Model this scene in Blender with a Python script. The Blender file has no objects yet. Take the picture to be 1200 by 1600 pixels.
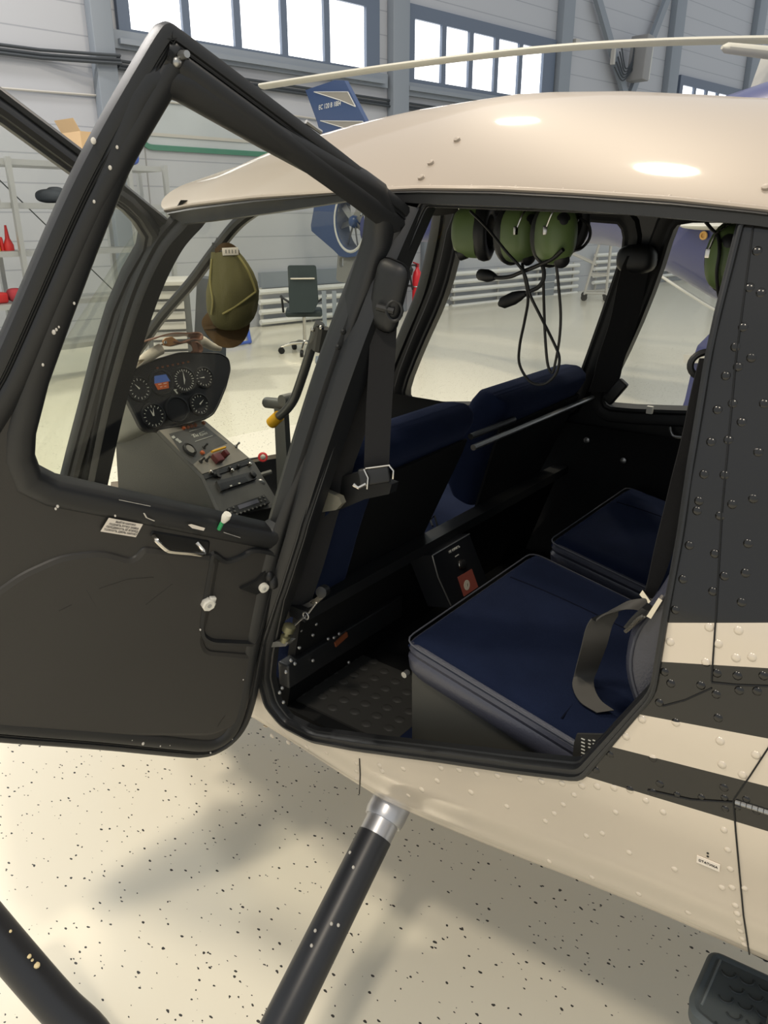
import bpy, bmesh, math, random
from math import sin, cos, tan, radians, pi, hypot, atan2
from mathutils import Vector, Matrix
from mathutils.geometry import tessellate_polygon
random.seed(7)
SC = bpy.context.scene
COL = SC.collection
V = Vector

# ------------------------------------------------------------------ camera
F = 1202.0                      # focal length in pixels of the 1200x1600 frame
PIT, YAW, EYE = radians(21.0), radians(37.7), 1.6
CP, SP, CS, SN = cos(PIT), sin(PIT), cos(YAW), sin(YAW)
cam_d = bpy.data.cameras.new('camera')
cam = bpy.data.objects.new('camera', cam_d)
COL.objects.link(cam)
cam.location = (0, 0, EYE)
cam.rotation_euler = (pi / 2 - PIT, 0, YAW)
cam_d.sensor_fit = 'VERTICAL'
cam_d.sensor_height = 36.0
cam_d.sensor_width = 27.0
cam_d.lens = 36.0 * F / 1600.0
cam_d.clip_start = 0.02
cam_d.clip_end = 200
SC.camera = cam

# ------------------------------------------------------------------ world, light, exposure
w = bpy.data.worlds.new('hangar_air')
SC.world = w
w.use_nodes = True
bg = w.node_tree.nodes['Background']
bg.inputs[0].default_value = (0.81, 0.84, 0.87, 1)
bg.inputs[1].default_value = 0.86
SC.view_settings.view_transform = 'Standard'
SC.view_settings.look = 'None'
SC.view_settings.gamma = 1.0
SC.view_settings.exposure = 0.0
SC.view_settings.use_curve_mapping = False
SC.cycles.transparent_max_bounces = 32


def lamp(x, y, z, size, power, col, name='bay_lamp'):
    d = bpy.data.lights.new(name, 'AREA')
    d.energy = power
    d.shape = 'DISK'
    d.size = size
    d.color = col
    o = bpy.data.objects.new(name, d)
    COL.objects.link(o)
    o.location = (x, y, z)
    return o


WARM = (1.0, 0.87, 0.70)
lamp(-2.06, 3.92, 7.5, 0.6, 190, WARM)
lamp(-4.76, 6.88, 7.5, 0.6, 150, WARM)
lamp(2.2, 5.0, 7.5, 0.7, 120, WARM)
lamp(-4.5, -1.5, 7.5, 0.7, 280, WARM)
lamp(0.8, -2.6, 7.5, 0.7, 230, WARM)
lamp(-8.6, 2.0, 6.5, 0.7, 300, (1.0, 0.95, 0.9))


# ------------------------------------------------------------------ pixel -> place
def ray(u, v):
    r = (u - 600) / F
    d = (v - 800) / F
    h = CP - d * SP
    return V((r * CS - h * SN, r * SN + h * CS, -(SP + d * CP)))


EYEV = V((0, 0, EYE))


def onX(u, v, X):
    k = ray(u, v)
    return EYEV + k * (X / k.x)


def onY(u, v, Y):
    k = ray(u, v)
    return EYEV + k * (Y / k.y)


def onZ(u, v, Z):
    k = ray(u, v)
    return EYEV + k * ((Z - EYE) / k.z)


def onS(u, v, s):
    return EYEV + ray(u, v) * s


def onP(u, v, p0, n):
    k = ray(u, v)
    return EYEV + k * ((p0 - EYEV).dot(n) / k.dot(n))


# ------------------------------------------------------------------ materials
def lin(c):
    return tuple(((x / 255) / 12.92 if x <= 10 else ((x / 255 + 0.055) / 1.055) ** 2.4) for x in c)


MATS = {}


def mat(name, rgb, rough=0.5, metal=0.0, spec=0.5, bump=0.0, bscale=200.0, var=0.0, vscale=6.0, emit=None, coat=0.0, sheen=0.0):
    if name in MATS:
        return MATS[name]
    m = bpy.data.materials.new(name)
    m.use_nodes = True
    nt = m.node_tree
    b = nt.nodes['Principled BSDF']
    c = lin(rgb) + (1,)
    b.inputs['Base Color'].default_value = c
    b.inputs['Roughness'].default_value = rough
    b.inputs['Metallic'].default_value = metal
    b.inputs['Specular IOR Level'].default_value = spec
    b.inputs['Coat Weight'].default_value = coat
    b.inputs['Coat Roughness'].default_value = 0.06
    if sheen:
        b.inputs['Sheen Weight'].default_value = sheen
        b.inputs['Sheen Roughness'].default_value = 0.4
        b.inputs['Sheen Tint'].default_value = tuple(min(1, x * 2.2 + 0.02) for x in c[:3]) + (1,)
    tc = nt.nodes.new('ShaderNodeTexCoord')
    if var:
        n = nt.nodes.new('ShaderNodeTexNoise')
        n.inputs['Scale'].default_value = vscale
        n.inputs['Detail'].default_value = 4
        nt.links.new(tc.outputs['Object'], n.inputs['Vector'])
        mx = nt.nodes.new('ShaderNodeMix')
        mx.data_type = 'RGBA'
        mx.inputs['A'].default_value = tuple(x * (1 - var) for x in c[:3]) + (1,)
        mx.inputs['B'].default_value = tuple(min(1, x * (1 + var)) for x in c[:3]) + (1,)
        nt.links.new(n.outputs['Fac'], mx.inputs['Factor'])
        nt.links.new(mx.outputs['Result'], b.inputs['Base Color'])
    if bump:
        n2 = nt.nodes.new('ShaderNodeTexNoise')
        n2.inputs['Scale'].default_value = bscale
        n2.inputs['Detail'].default_value = 3
        nt.links.new(tc.outputs['Object'], n2.inputs['Vector'])
        bp = nt.nodes.new('ShaderNodeBump')
        bp.inputs['Strength'].default_value = bump
        bp.inputs['Distance'].default_value = 0.002
        nt.links.new(n2.outputs['Fac'], bp.inputs['Height'])
        nt.links.new(bp.outputs['Normal'], b.inputs['Normal'])
    if emit:
        b.inputs['Emission Color'].default_value = lin(emit[0]) + (1,)
        b.inputs['Emission Strength'].default_value = emit[1]
    MATS[name] = m
    return m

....

_OBJECTIVE_.
Return to the listing above and set it down exactly, leaving out its pictures.

_THE COMPLETED TASK_.
Model this scene in Blender with a Python script. The Blender file has no objects yet. Take the picture to be 1200 by 1600 pixels.
import bpy, bmesh, math, random
from math import sin, cos, tan, radians, pi, hypot, atan2
from mathutils import Vector, Matrix
from mathutils.geometry import tessellate_polygon
random.seed(7)
SC = bpy.context.scene
COL = SC.collection
V = Vector

# ------------------------------------------------------------------ camera
F = 1202.0                      # focal length in pixels of the 1200x1600 frame
PIT, YAW, EYE = radians(21.0), radians(37.7), 1.6
CP, SP, CS, SN = cos(PIT), sin(PIT), cos(YAW), sin(YAW)
cam_d = bpy.data.cameras.new('camera')
cam = bpy.data.objects.new('camera', cam_d)
COL.objects.link(cam)
cam.location = (0, 0, EYE)
cam.rotation_euler = (pi / 2 - PIT, 0, YAW)
cam_d.sensor_fit = 'VERTICAL'
cam_d.sensor_height = 36.0
cam_d.sensor_width = 27.0
cam_d.lens = 36.0 * F / 1600.0
cam_d.clip_start = 0.02
cam_d.clip_end = 200
SC.camera = cam

# ------------------------------------------------------------------ world, light, exposure
w = bpy.data.worlds.new('hangar_air')
SC.world = w
w.use_nodes = True
bg = w.node_tree.nodes['Background']
bg.inputs[0].default_value = (0.81, 0.84, 0.87, 1)
bg.inputs[1].default_value = 0.86
SC.view_settings.view_transform = 'Standard'
SC.view_settings.look = 'None'
SC.view_settings.gamma = 1.0
SC.view_settings.exposure = 0.0
SC.view_settings.use_curve_mapping = False
SC.cycles.transparent_max_bounces = 32


def lamp(x, y, z, size, power, col, name='bay_lamp'):
    d = bpy.data.lights.new(name, 'AREA')
    d.energy = power
    d.shape = 'DISK'
    d.size = size
    d.color = col
    o = bpy.data.objects.new(name, d)
    COL.objects.link(o)
    o.location = (x, y, z)
    return o


WARM = (1.0, 0.87, 0.70)
lamp(-2.06, 3.92, 7.5, 0.6, 190, WARM)
lamp(-4.76, 6.88, 7.5, 0.6, 150, WARM)
lamp(2.2, 5.0, 7.5, 0.7, 120, WARM)
lamp(-4.5, -1.5, 7.5, 0.7, 280, WARM)
lamp(0.8, -2.6, 7.5, 0.7, 230, WARM)
lamp(-8.6, 2.0, 6.5, 0.7, 300, (1.0, 0.95, 0.9))


# ------------------------------------------------------------------ pixel -> place
def ray(u, v):
    r = (u - 600) / F
    d = (v - 800) / F
    h = CP - d * SP
    return V((r * CS - h * SN, r * SN + h * CS, -(SP + d * CP)))


EYEV = V((0, 0, EYE))


def onX(u, v, X):
    k = ray(u, v)
    return EYEV + k * (X / k.x)


def onY(u, v, Y):
    k = ray(u, v)
    return EYEV + k * (Y / k.y)


def onZ(u, v, Z):
    k = ray(u, v)
    return EYEV + k * ((Z - EYE) / k.z)


def onS(u, v, s):
    return EYEV + ray(u, v) * s


def onP(u, v, p0, n):
    k = ray(u, v)
    return EYEV + k * ((p0 - EYEV).dot(n) / k.dot(n))


# ------------------------------------------------------------------ materials
def lin(c):
    return tuple(((x / 255) / 12.92 if x <= 10 else ((x / 255 + 0.055) / 1.055) ** 2.4) for x in c)


MATS = {}


def mat(name, rgb, rough=0.5, metal=0.0, spec=0.5, bump=0.0, bscale=200.0, var=0.0, vscale=6.0, emit=None, coat=0.0, sheen=0.0):
    if name in MATS:
        return MATS[name]
    m = bpy.data.materials.new(name)
    m.use_nodes = True
    nt = m.node_tree
    b = nt.nodes['Principled BSDF']
    c = lin(rgb) + (1,)
    b.inputs['Base Color'].default_value = c
    b.inputs['Roughness'].default_value = rough
    b.inputs['Metallic'].default_value = metal
    b.inputs['Specular IOR Level'].default_value = spec
    b.inputs['Coat Weight'].default_value = coat
    b.inputs['Coat Roughness'].default_value = 0.06
    if sheen:
        b.inputs['Sheen Weight'].default_value = sheen
        b.inputs['Sheen Roughness'].default_value = 0.4
        b.inputs['Sheen Tint'].default_value = tuple(min(1, x * 2.2 + 0.02) for x in c[:3]) + (1,)
    tc = nt.nodes.new('ShaderNodeTexCoord')
    if var:
        n = nt.nodes.new('ShaderNodeTexNoise')
        n.inputs['Scale'].default_value = vscale
        n.inputs['Detail'].default_value = 4
        nt.links.new(tc.outputs['Object'], n.inputs['Vector'])
        mx = nt.nodes.new('ShaderNodeMix')
        mx.data_type = 'RGBA'
        mx.inputs['A'].default_value = tuple(x * (1 - var) for x in c[:3]) + (1,)
        mx.inputs['B'].default_value = tuple(min(1, x * (1 + var)) for x in c[:3]) + (1,)
        nt.links.new(n.outputs['Fac'], mx.inputs['Factor'])
        nt.links.new(mx.outputs['Result'], b.inputs['Base Color'])
    if bump:
        n2 = nt.nodes.new('ShaderNodeTexNoise')
        n2.inputs['Scale'].default_value = bscale
        n2.inputs['Detail'].default_value = 3
        nt.links.new(tc.outputs['Object'], n2.inputs['Vector'])
        bp = nt.nodes.new('ShaderNodeBump')
        bp.inputs['Strength'].default_value = bump
        bp.inputs['Distance'].default_value = 0.002
        nt.links.new(n2.outputs['Fac'], bp.inputs['Height'])
        nt.links.new(bp.outputs['Normal'], b.inputs['Normal'])
    if emit:
        b.inputs['Emission Color'].default_value = lin(emit[0]) + (1,)
        b.inputs['Emission Strength'].default_value = emit[1]
    MATS[name] = m
    return m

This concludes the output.